Un dernier avis qui ne faisait pas vraiment l’unanimité. Dans l’opposition d’abord, mais surtout au sein même du parti de Lionel Jospin. Pour exprimer leur désaccord deux députés socialistes s’affichaient à l’Assemblée, coiffés d’un foulard. Division aussi au sein du gouvernement. Si le premier ministre Michel Rocard dénonçait l’exclusion des filles voilées, Jean-Pierre Chevènement, le ministre de la Défense, ne faisait aucune concession : « À l’école laïque, il ne peut y avoir ni soutane, ni kippa, ni tchador. Parce que l’école laïque, c’est l’école de la liberté. »

Dans le monde associatif, les divergences s’affichaient aussi. En novembre 1986, l’avocate Gisèle Halimi quittait SOS racisme. Selon elle, la question du droit des femmes n’était pas assez prise en compte par l’association : « Je trouve que les moyens employés ont été inexistants et ne tenaient pas compte de ce qui est fondamental pour moi dans cette affaire, c'est-à-dire, la défense de la dignité de la femme. »

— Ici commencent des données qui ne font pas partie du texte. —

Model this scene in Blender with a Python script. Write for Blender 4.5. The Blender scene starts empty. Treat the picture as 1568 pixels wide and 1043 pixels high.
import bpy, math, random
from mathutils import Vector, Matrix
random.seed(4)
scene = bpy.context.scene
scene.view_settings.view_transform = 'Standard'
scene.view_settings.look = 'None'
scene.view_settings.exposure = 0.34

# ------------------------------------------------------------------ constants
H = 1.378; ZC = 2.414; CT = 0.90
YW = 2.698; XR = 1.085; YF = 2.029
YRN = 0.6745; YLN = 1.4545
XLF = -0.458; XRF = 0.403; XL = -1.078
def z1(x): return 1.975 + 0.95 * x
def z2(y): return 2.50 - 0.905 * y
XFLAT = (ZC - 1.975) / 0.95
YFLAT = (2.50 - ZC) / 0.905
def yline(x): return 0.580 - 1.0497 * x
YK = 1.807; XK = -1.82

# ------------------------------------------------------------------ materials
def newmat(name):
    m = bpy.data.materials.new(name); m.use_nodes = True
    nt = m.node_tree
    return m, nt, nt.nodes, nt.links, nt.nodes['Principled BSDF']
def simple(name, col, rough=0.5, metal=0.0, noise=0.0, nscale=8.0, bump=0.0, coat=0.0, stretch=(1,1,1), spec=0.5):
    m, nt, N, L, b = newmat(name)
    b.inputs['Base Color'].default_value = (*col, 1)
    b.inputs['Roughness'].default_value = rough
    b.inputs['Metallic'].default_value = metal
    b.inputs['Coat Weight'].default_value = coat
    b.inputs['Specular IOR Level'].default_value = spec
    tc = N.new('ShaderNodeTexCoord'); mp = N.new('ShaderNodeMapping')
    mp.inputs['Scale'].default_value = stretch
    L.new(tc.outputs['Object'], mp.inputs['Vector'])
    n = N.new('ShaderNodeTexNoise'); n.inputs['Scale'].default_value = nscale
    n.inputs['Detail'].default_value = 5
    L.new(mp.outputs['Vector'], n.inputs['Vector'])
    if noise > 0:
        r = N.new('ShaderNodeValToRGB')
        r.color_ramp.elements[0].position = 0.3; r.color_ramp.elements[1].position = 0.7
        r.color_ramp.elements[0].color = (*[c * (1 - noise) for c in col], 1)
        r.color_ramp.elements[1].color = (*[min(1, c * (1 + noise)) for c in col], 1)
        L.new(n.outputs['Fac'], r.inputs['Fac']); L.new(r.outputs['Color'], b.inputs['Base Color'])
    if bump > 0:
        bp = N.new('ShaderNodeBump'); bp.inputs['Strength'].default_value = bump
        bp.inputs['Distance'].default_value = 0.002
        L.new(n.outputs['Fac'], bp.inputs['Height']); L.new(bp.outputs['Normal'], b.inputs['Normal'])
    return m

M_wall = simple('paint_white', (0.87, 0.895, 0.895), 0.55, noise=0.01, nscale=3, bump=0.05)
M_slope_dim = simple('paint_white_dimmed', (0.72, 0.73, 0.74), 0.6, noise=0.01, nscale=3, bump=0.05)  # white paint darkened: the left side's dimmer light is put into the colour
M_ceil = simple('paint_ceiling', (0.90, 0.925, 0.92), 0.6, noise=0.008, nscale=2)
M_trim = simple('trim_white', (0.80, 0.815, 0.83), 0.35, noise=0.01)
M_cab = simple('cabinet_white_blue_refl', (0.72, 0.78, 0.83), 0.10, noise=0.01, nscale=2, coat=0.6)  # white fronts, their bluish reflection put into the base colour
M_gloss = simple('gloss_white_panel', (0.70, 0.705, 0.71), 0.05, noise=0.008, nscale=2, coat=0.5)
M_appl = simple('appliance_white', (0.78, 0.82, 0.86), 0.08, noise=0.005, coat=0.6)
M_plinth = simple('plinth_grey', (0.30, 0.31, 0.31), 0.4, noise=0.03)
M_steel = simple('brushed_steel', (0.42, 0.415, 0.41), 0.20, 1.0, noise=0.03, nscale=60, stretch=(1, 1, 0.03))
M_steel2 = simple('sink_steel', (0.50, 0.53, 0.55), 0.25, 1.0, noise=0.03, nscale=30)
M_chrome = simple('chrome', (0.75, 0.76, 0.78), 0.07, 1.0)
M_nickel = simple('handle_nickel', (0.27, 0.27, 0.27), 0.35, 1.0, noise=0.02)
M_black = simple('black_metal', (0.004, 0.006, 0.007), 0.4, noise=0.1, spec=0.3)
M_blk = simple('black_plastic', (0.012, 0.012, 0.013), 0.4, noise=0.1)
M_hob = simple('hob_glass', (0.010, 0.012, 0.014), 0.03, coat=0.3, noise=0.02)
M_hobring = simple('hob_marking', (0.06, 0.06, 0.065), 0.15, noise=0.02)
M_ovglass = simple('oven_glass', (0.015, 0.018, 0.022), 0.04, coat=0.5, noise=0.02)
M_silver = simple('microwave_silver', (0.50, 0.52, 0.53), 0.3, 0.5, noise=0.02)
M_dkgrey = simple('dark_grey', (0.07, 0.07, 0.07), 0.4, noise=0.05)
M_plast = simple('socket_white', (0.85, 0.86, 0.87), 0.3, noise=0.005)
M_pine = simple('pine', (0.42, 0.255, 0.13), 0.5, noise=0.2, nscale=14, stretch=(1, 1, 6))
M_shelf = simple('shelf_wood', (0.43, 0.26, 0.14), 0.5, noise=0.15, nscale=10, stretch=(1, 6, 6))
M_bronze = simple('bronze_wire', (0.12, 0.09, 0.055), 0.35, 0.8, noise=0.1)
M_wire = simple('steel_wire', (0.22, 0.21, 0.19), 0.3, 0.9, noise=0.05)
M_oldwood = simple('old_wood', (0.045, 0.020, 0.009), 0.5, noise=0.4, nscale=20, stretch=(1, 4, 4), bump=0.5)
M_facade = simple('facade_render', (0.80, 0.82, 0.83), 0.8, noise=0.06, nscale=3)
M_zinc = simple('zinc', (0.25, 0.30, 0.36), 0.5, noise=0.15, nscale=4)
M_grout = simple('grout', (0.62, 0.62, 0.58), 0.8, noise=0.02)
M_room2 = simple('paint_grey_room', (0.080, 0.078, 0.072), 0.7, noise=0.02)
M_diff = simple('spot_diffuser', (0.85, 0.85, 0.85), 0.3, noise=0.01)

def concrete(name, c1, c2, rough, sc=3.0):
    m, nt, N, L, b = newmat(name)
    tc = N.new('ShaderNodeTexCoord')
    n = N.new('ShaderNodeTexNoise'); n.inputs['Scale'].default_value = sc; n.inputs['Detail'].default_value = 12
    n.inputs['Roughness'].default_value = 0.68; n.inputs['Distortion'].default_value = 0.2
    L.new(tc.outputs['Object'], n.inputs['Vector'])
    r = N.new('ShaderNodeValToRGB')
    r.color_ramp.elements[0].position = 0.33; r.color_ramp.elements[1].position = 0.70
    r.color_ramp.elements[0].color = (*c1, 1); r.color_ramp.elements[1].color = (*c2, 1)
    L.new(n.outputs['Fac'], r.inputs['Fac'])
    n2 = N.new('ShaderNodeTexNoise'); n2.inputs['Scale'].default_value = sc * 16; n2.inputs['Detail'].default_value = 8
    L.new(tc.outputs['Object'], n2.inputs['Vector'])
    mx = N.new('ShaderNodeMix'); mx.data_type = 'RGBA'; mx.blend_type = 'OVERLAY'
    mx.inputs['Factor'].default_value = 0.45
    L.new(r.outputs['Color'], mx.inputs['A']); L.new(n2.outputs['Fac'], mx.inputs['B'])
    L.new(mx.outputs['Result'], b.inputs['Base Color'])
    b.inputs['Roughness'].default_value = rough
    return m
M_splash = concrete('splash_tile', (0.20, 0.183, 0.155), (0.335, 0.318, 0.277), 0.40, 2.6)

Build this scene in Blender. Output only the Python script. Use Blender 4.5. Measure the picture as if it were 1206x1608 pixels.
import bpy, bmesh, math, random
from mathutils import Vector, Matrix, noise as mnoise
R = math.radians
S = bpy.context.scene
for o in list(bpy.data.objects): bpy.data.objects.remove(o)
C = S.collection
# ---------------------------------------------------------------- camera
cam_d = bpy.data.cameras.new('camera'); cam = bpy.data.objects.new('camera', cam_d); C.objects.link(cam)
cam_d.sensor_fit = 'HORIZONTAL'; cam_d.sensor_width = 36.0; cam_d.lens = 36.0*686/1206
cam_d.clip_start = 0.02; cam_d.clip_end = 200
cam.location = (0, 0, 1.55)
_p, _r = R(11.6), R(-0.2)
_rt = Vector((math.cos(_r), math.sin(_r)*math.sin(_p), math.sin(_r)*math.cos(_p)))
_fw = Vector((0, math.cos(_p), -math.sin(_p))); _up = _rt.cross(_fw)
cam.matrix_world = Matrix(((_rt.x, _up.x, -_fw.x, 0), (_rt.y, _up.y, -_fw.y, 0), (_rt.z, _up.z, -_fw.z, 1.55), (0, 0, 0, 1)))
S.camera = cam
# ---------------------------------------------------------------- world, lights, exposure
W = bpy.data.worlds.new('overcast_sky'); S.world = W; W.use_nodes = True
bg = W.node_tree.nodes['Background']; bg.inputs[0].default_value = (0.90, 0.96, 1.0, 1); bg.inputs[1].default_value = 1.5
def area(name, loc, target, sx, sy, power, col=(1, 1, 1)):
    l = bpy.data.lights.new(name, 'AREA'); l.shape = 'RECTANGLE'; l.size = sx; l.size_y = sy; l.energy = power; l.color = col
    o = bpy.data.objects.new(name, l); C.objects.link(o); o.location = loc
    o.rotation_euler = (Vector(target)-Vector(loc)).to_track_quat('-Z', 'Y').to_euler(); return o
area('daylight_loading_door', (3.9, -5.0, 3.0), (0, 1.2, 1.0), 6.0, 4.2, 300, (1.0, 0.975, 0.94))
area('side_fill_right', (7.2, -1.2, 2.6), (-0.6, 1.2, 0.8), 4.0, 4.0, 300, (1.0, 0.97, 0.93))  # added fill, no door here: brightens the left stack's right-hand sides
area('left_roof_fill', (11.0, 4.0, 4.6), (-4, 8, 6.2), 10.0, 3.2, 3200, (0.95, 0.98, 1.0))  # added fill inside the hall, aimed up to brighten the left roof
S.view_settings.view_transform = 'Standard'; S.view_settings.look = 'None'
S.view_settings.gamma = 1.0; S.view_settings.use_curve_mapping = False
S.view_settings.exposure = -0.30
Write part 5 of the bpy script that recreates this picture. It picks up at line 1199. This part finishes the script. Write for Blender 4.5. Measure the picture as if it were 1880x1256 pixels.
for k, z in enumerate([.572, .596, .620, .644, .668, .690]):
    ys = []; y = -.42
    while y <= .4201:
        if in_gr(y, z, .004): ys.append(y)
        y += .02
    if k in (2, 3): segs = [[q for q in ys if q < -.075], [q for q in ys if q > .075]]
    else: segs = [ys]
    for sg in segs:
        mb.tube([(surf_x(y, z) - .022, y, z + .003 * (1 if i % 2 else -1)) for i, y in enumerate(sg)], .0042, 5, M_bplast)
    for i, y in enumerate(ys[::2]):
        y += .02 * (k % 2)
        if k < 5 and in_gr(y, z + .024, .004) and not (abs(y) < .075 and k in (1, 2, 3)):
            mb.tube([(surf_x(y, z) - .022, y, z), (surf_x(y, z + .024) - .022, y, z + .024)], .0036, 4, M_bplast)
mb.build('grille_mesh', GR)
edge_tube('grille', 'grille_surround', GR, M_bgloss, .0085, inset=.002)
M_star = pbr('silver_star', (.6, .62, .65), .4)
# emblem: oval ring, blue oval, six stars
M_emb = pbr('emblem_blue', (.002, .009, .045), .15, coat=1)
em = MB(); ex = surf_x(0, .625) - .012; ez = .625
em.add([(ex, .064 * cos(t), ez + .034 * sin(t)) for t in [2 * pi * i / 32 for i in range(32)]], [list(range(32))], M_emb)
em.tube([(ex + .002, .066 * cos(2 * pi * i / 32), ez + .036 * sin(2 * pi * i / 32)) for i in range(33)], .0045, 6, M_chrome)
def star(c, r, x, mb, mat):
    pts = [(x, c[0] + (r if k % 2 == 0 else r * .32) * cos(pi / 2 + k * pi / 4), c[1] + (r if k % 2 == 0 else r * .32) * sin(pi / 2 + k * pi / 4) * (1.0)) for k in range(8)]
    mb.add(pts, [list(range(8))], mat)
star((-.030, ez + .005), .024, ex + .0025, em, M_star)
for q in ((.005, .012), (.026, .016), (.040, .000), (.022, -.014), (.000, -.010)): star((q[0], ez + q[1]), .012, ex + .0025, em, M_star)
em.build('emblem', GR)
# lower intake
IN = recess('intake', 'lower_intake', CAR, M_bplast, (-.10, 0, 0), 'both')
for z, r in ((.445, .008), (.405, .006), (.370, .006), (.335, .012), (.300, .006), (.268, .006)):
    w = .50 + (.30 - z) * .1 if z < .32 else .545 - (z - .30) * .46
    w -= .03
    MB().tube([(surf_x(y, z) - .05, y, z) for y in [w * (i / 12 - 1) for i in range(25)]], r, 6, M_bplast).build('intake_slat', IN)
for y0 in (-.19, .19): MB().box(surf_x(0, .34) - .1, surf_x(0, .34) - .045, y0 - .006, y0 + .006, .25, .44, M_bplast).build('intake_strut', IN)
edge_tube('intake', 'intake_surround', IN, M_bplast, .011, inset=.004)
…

Avis contrastés aussi du côté des femmes musulmanes. Si certaines dénonçaient une atteinte à la vie privée des collégiennes, d’autres s’opposaient fermement au port du voile à l’école, comme Hala Kodmani, responsable communication Ligue arabe : « À l’école, je préférerais que les jeunes filles musulmanes ne portent pas le voile, qu’elles n’affichent pas une telle différence vis-à-vis de leurs camarades. »

Face à ces désaccords, le Conseil d’État, sollicité par Lionel Jospin, prenait une décision fin novembre 1989 : tant qu’elle ne constitue pas un acte de pression ou de prosélytisme l’expression des convictions religieuses ne peut être interdite à l’école.

15 ans plus tard, en 2004, une loi interdira finalement les signes religieux ostensibles à l’école.